Pela segunda vez, o Chile vai tentar fazer aprovar uma nova Constituição para substituir a que está em vigor desde 1980, quando o país sul-americano ainda era uma ditadura governada por Augusto Pinochet, embora com dezenas de alterações e revisões após o retorno da democracia nas últimas três décadas.

O processo de redacção da nova Constituição chilena tem sido longo, turbulento e polarizador. O primeiro esboço foi rejeitado num referendo em Setembro do ano passado por mais de 60% do eleitorado, que o considerou demasiado radical e perigoso para a unidade nacional. A assembleia que tinha sido eleita para debater e elaborar a Constituição tinha uma maioria de parlamentares de esquerda, muitos dos quais alinhados com o Presidente Gabriel Boric.
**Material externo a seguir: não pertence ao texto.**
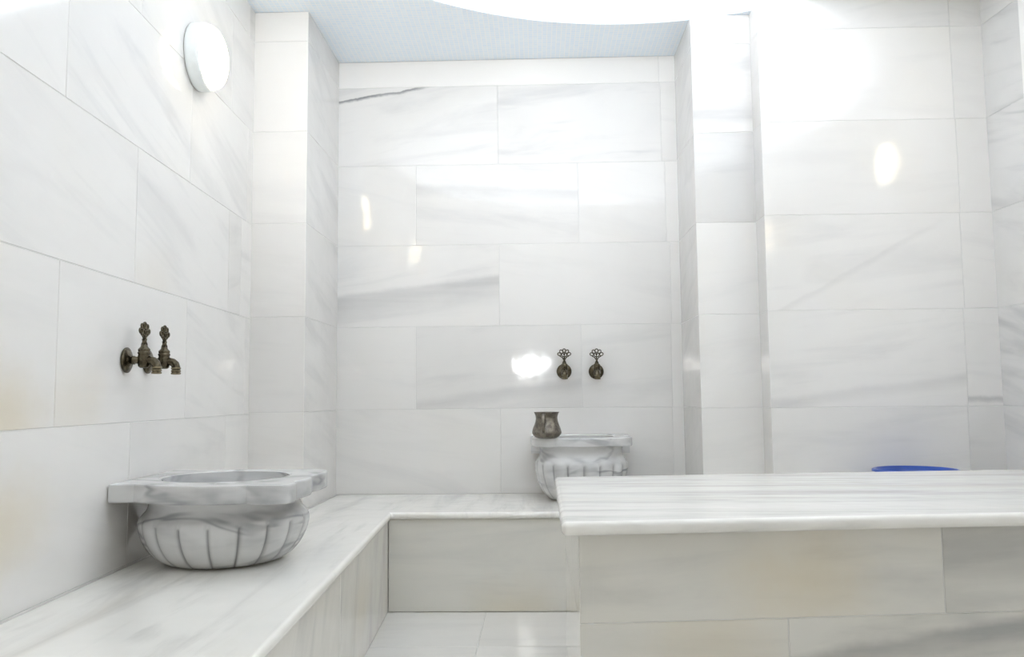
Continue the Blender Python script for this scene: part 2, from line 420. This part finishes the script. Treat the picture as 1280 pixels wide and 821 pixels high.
# ------------------------------------------------------------------ prisms with rounded edges
def prism(name, pts, z0, z1, mat, parent, bev=.008, seg=3):
    mb = MB(); n = len(pts)
    b = len(mb.v); mb.v += [(x, y, z0) for x, y in pts] + [(x, y, z1) for x, y in pts]
    mb.f.append(list(range(n))[::-1]); mb.f.append(list(range(n, 2 * n)))
    for k in range(n):
        k2 = (k + 1) % n; mb.f.append([k, k2, n + k2, n + k])
    mb.mi = [0] * len(mb.f); mb.sm = [False] * len(mb.f)
    return mb.build(name, [mat], parent, bevel=(bev, seg))

# ------------------------------------------------------------------ L-shaped bench along the walls
bench = empty('marble_bench', (0, 0, 0), 'low white marble bench running along the left wall and niche, carrying both basins', 'bench')
E = .003
pts = [(xw(YF + .03) + E, YF + .03), (xb(YF + .03), YF + .03), (xb(3.3242), 3.3242), (.80, 3.3242), (.80, 3.06), (xr(3.06) - .032, 3.06), (xr(YP) - E, YP - E), (XD - E, YP - E),
       (XD - E, YQ - E), (XC - E, YQ - E), (XC - E, YN - E), (XA + E, YN - E), (XA + E, YP - E), (xw(YP) + E, YP - E)]
prism('seat_slab', pts, ZB - .027, ZB, BENCHM, bench, .011, 5)
ins = .015
U2 = V((-0.0437, 1, 0)).normalized(); k2_ = 1 / U2.y
mb = MB()
tile_face(mb, (xb(0) - ins, 0, 0), U2, Z, (YF + .03) * k2_, (3.3242 + ins) * k2_, [(.001, ZB - .0275, [j * k2_ for j in (-.845, -.045, .755, 1.555, 2.355)])],
          {(0, 5): dict(tone=.98, amt=.9, ang=1.2, stain=(.35, .18, .35)), (0, 4): dict(tone=1.0, amt=.8, ang=1.0)}, .03)
mb.build('riser_panel', [TILE_LOW, GROUT], bench, fix=False)
mb = MB()
tile_face(mb, (0, 3.3242 + ins, 0), (1, 0, 0), Z, xb(3.33) - ins, .815, [(.001, ZB - .0275, [])],
          {(0, 0): dict(tone=1.0, amt=.45, ang=0, stain=(.5, .02, .35))}, .03)
mb.build('riser_panel', [TILE_LOW, GROUT], bench, fix=False)
mb = MB()
tile_face(mb, (.815, 0, 0), (0, -1, 0), Z, -(3.3242 + ins), -3.075, [(.001, ZB - .0275, [])], None, .03)
tile_face(mb, (0, 3.075, 0), (1, 0, 0), Z, .815, xr(3.06) - .03, [(.001, ZB - .0275, [])], None, .03)
mb.build('riser_panel', [TILE_LOW, GROUT], bench, fix=False)

# ------------------------------------------------------------------ raised washing platform
plat = empty('marble_platform', (0, 0, 0), 'raised white marble washing platform with thick slab top at the right front', 'platform')
SL = .1009
top = [(.049, 1.81), (1.94, 1.81 + SL * 1.891), (1.890, 2.827 + SL * 1.834), (.056, 2.827)]
prism('slab_top', top, .549, .58, TOPM, plat, .013, 5)
UT = V((1, SL, 0)).normalized(); kT = 1 / UT.x
FB = 1.85 - SL * .088
mb = MB()
rows = [(.001, .154, [.92 * kT, 1.72 * kT]), (.154, .354, [.555 * kT, 1.355 * kT]), (.354, .5485, [.92 * kT, 1.72 * kT])]
tile_face(mb, (0, FB, 0), UT, Z, .088 * kT, 1.925 * kT, rows, {
    (2, 0): dict(tone=1.0, amt=.8, ang=0, seed=(1, 2, 3), stain=(.50, .08, .55)), (2, 1): dict(tone=.97, amt=.8, ang=0, band=(.1, 0, .3), edge=(.12, .06, 9)),
    (1, 0): dict(tone=1.0, amt=.5, ang=0, stain=(.30, .16, .35)), (1, 1): dict(tone=.98, amt=1.0, ang=.12, band=(.10, .13, .55), edge=(.03, .07, 9))}, .03)
mb.build('front_panel', [TILE_LOW, GROUT], plat, fix=False)
mb = MB()
tile_face(mb, (.088, 0, 0), (0, -1, 0), Z, -2.80, -1.85, [(.001, .354, []), (.354, .5485, [-2.3])], {(0, 0): dict(tone=.95, amt=.4, stain=(.9, .1, .4)), (1, 1): dict(tone=.96, amt=.3), (1, 0): dict(tone=.96, amt=.3)}, .03)
mb.build('side_panel', [TILE_LOW, GROUT], plat, fix=False)
mb = MB()
tile_face(mb, (0, 2.80 - SL * .088, 0), -UT, Z, -1.883 * kT, -.088 * kT, [(.001, .5485, [-1.0])], None, .03)
mb.build('back_panel', [TILE_LOW, GROUT], plat, fix=False)

# ------------------------------------------------------------------ carved basins
def smooth_seg(pts, n=8):
    P = [V((a, b)) for a, b in pts]; out = []
    for i in range(len(P) - 1):
        p0, p1, p2, p3 = P[max(i - 1, 0)], P[i], P[i + 1], P[min(i + 2, len(P) - 1)]
        for k in range(n):
            t = k / n
            q = .5 * ((2 * p1) + (p2 - p0) * t + (2 * p0 - 5 * p1 + 4 * p2 - p3) * t * t + (3 * p1 - p0 - 3 * p2 + p3) * t ** 3)
            out.append((q.x, q.y))
    return out
def rim_mesh(mb, outline, hc, hr, z0, z1):
    """slab with a scalloped outline (counter-clockwise) and a round hole"""
    n = len(outline)
    hole = []
    for (x, y) in outline:
        a = math.atan2(y - hc[1], x - hc[0]); hole.append(a)
    ring = lambda r, z: [(hc[0] + r * math.cos(a), hc[1] + r * math.sin(a), z) for a in hole]
    def off(d, z):
        res = []
        for i, (x, y) in enumerate(outline):
            x0, y0 = outline[i - 1]; x1, y1 = outline[(i + 1) % n]
            t = V((x1 - x0, y1 - y0)); t = t.normalized() if t.length > 1e-9 else V((1, 0)); nn = V((t.y, -t.x))
            res.append((x - nn.x * d, y - nn.y * d, z))
        return res
    mb.grid([ring(hr - .004, z0), ring(hr - .004, z1 - .010), ring(hr - .001, z1 - .003), ring(hr + .006, z1), off(.005, z1), off(.0012, z1 - .0015), off(0, z1 - .005), off(0, z0 + .004), off(.003, z0), ring(hr - .004, z0)], True, 0, False)
def bowl_mesh(mb, c, prof, inner, lobes=18, depth=.014, ztop=.140, zs=1.0, phase=0.0):
    n = lobes * 14; rows, gro = [], []
    P = smooth_seg(prof, 6) + [prof[-1]]
    for r, z in P:
        row, g = [], []
        for k in range(n):
            t = 2 * PI * k / n
            w = abs(math.sin(lobes * (t + phase) / 2)); lob = w ** .42
            zt = ztop * zs - .018 * zs * (1 - math.sqrt(max(0, 1 - (1 - w) ** 2)))
            e = max(0.0, min(1.0, (zt - z) / (.010 * zs))); e = e * e * (3 - 2 * e)
            fade = min(1.0, z / (.02 * zs))
            rr = r - depth * (1 - lob) * e * (.35 + .65 * fade) + .004 * e * fade
            row.append((c[0] + rr * math.cos(t), c[1] + rr * math.sin(t), z))
            g.append(max(0.0, 1 - w / .26) * e)
        rows.append(row); gro.append(g)
    b = mb.grid(rows, True, 0, True, gro)
    mb.f.append(list(range(b, b + n))[::-1]); mb.mi.append(0); mb.sm.append(False)
    mb.lathe(inner, 64, (c[0], c[1], 0), 'Z', 0, cap1=False)

# corner-pattern basin: two ears, two side lobes and one front lobe, symmetric about its diagonal
half = [(0.0, .425), (.068, .423)]
sideA = smooth_seg([(.068, .423), (.10, .446), (.14, .466), (.21, .488), (.30, .498), (.36, .492), (.391, .479)], 6)
def densify(pts, step=.012):
    out = []
    for i, p in enumerate(pts):
        q = pts[(i + 1) % len(pts)]; L = math.hypot(q[0] - p[0], q[1] - p[1]); m = max(1, int(L / step))
        for k in range(m): out.append((p[0] + (q[0] - p[0]) * k / m, p[1] + (q[1] - p[1]) * k / m))
    return out
sideR = smooth_seg([(.497, .388), (.507, .365), (.514, .32), (.514, .275), (.503, .232)], 6)
earR = smooth_seg([(.503, .215), (.512, .185), (.516, .13), (.515, .075), (.500, .045), (.470, .022)], 6)
frontC = smooth_seg([(.391, .479), (.42, .491), (.455, .495), (.485, .490), (.503, .474), (.509, .445), (.508, .415), (.497, .388)], 6)
outA = densify([(0, .001), (0, .425)] + sideA + frontC + sideR + earR + [(.44, .008), (.40, 0.0)])
basin1 = empty('washing_basin', (0, 0, 0), 'large ribbed grey veined marble basin on the bench against the left wall', 'basin', 'carved marble basins')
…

Para a segunda tentativa, foi proposto um caminho alternativo, com o intuito de impedir a partidarização excessiva dos trabalhos de redacção da nova Constituição. Por isso foi nomeado um Comité de Especialistas, escolhido pelo Congresso, que estabeleceu alguns pilares e princípios básicos que deviam ser respeitados pelo novo texto.

Em Maio, foram eleitos os 50 membros do Conselho Constitucional com uma onda avassaladora da direita e da direita radical. O Partido Republicano, do ex-candidato presidencial José Antonio Kast, foi o mais votado e assegurou 22 lugares no conselho. Com a maioria assegurada, a direita conseguiu fazer aprovar todas as alterações que entendeu ao texto apresentado pelo Comité de Especialistas.

As esperanças de que a segunda tentativa de elaborar um Constituição pudesse servir para unir o país em torno deste projecto parecem ter saído goradas. A proposta que será votada a 17 de Dezembro contou com o voto favorável apenas dos 33 conselheiros eleitos pela direita e pela extrema-direita e foi chumbada pelos 17 alinhados com a esquerda.

A sessão de discussão e votação foi turbulenta, numa boa montra do espírito que vigorou durante os cinco meses de análise e redacção da nova Constituição. “Optaram por impor um texto excludente, dogmático, retrógrado e polarizador, que representa um risco de instabilidade política e social, precisamente por deixar sem espaço democrático outras ideias democráticas”, afirmou o parlamentar socialista Alejandro Kohler, durante o debate.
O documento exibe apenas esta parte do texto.